The next enterprise of importance is that against the house of Colonel Palliser, which Freeny thus picturesquely describes. Coming with one of his spies close up to the house, Mr. Freeny watched the Colonel lighted to bed by a servant; and thus, as he cleverly says, could judge ‘of the room the Colonel lay in.’
‘Some time afterwards,’ says Freeny, ‘I observed a light upstairs, by which I judged the servants were going to bed, and soon after observed that the candles were all quenched, by which I assured myself they were all gone to bed. I then came back to where the men were, and appointed Bulger, Motley, and Commons to go in along with me; but Commons answered that he never had been in any house before where there were arms; upon which I asked the coward what business he had there, and swore I would as soon shoot him as look at him, and at the same time cocked a pistol to his breast; but the rest of the men prevailed upon me to leave him at the back of the house, where he might run away when he thought proper.

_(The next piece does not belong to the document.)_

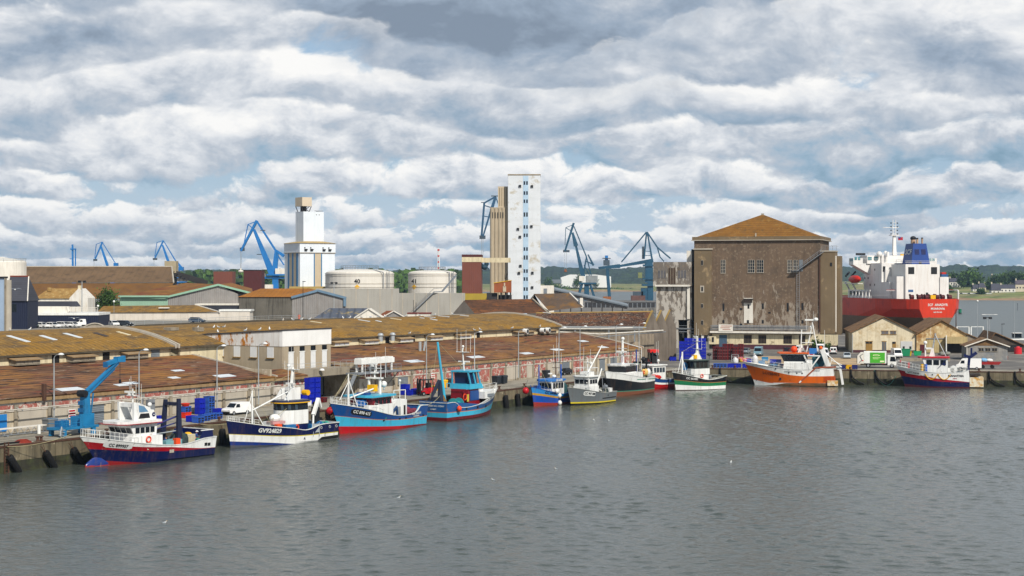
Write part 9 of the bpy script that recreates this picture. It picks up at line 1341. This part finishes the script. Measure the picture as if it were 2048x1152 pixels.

‘I then asked Grace where did he choose to be posted; he answered “That he would go where I pleased to order him,” for which I thanked him; we then immediately came up to the house, lighted our candles, put Houlahan at the back of the house, to prevent any person from coming out that way, and placed Hacket on my mare, well armed, at the front; and I then broke one of the windows with a sledge, whereupon Bulger, Motley, Grace, and I got in; upon which I ordered Motley and Grace to go upstairs, and Bulger and I would stay below, where we thought the greatest danger would be; but I immediately, upon second consideration, for fear Motley or Grace should be daunted, desired Bulger to go up with them, and when he had fixed matters above, to come down, as I judged the Colonel lay below. I then went to the room where the Colonel was, and burst open the door; upon which he said, “Odds-wounds! who’s there?” to which I answered, “A friend, sir;” upon which he said, “You lie; by G—d, you are no friend of mine!” I then said that I was, and his relation also, and that if he viewed me close he would know me, and begged of him not to be angry; upon which I immediately seized a bullet-gun and case of pistols, which I observed hanging up in his room. I then quitted his room, and walked round the lower part of the house, thinking to meet some of the servants, whom I thought would strive to make their escape from the men who were above, and meeting none of them, I immediately returned to the Colonel’s room; where I no sooner entered than he desired me to go out for a villain, and asked why I bred such disturbance in his house at that time of night; at the same time I snatched his breeches from under his head, wherein I got a small purse of gold, and said that abuse was not fit treatment for me who was his relation, and that it would hinder me of calling to see him again. I then demanded the key of his desk which stood in his room; he answered he had no key; upon which I said I had a very good key; at the same time giving it a stroke with the sledge, which burst it open, wherein I got a purse of ninety guineas, a four-pound piece, two moidores, some small gold, and a large glove, with twenty-eight guineas in silver.